The image shows the most powerful rocket in the world under a starlit sky at SpaceX’s Starbase site in Boca Chica, Texas. At the bottom of the booster, we can see some of the Super Heavy’s 33 Raptor engines that will blast the rocket to orbit.

The complete launch system comprises the Super Heavy booster and the Starship spacecraft, which sits atop the rocket. When the 395-feet-tall (120 meters) Super Heavy blasts off, its engines create a record 17 million pounds of thrust, nearly double that of NASA’s Space Launch System (SLS), which created 8.8 million pounds of thrust when it lifted off for the first time eight months ago in the Artemis I mission that sent an uncrewed Orion spacecraft around the moon.

Booster 9, as this particular Super Heavy is called, will soon undergo ground-based testing ahead of launch. It follows a failed mission in April when the uncrewed rocket suffered catastrophic issues minutes after launch on what was supposed to be its first-ever orbital flight. With the rocket losing control, mission operators were forced to send a self-destruct command that blew up the Super Heavy in the sky.

While the outcome was far from desired, SpaceX said it was happy that the rocket cleared the launchpad, with its short period of flight providing plenty of data to help it refine the design ahead of its upcoming second flight.

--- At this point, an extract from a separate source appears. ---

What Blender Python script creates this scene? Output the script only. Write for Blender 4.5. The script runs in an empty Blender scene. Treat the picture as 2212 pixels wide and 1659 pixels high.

Once fully tested, SpaceX wants to use the vehicle for crew and cargo missions to the moon and even Mars. The American spaceflight company already has a contract with NASA to use a modified version of the Starship spacecraft to put the first woman and first person of color on the lunar surface as part of the highly anticipated Artemis III mission, currently scheduled for 2025.

The Super Heavy’s second test flight could come in the next month or two, so long as regulators don’t put up any hurdles.

The Federal Aviation Administration (FAA) is under pressure as environmental groups have expressed concern about the effect of the Boca Chica launches on the local area. Some have banded together to take legal action against the FAA, claiming the agency failed to properly understand the potential environmental damage that launches there can cause.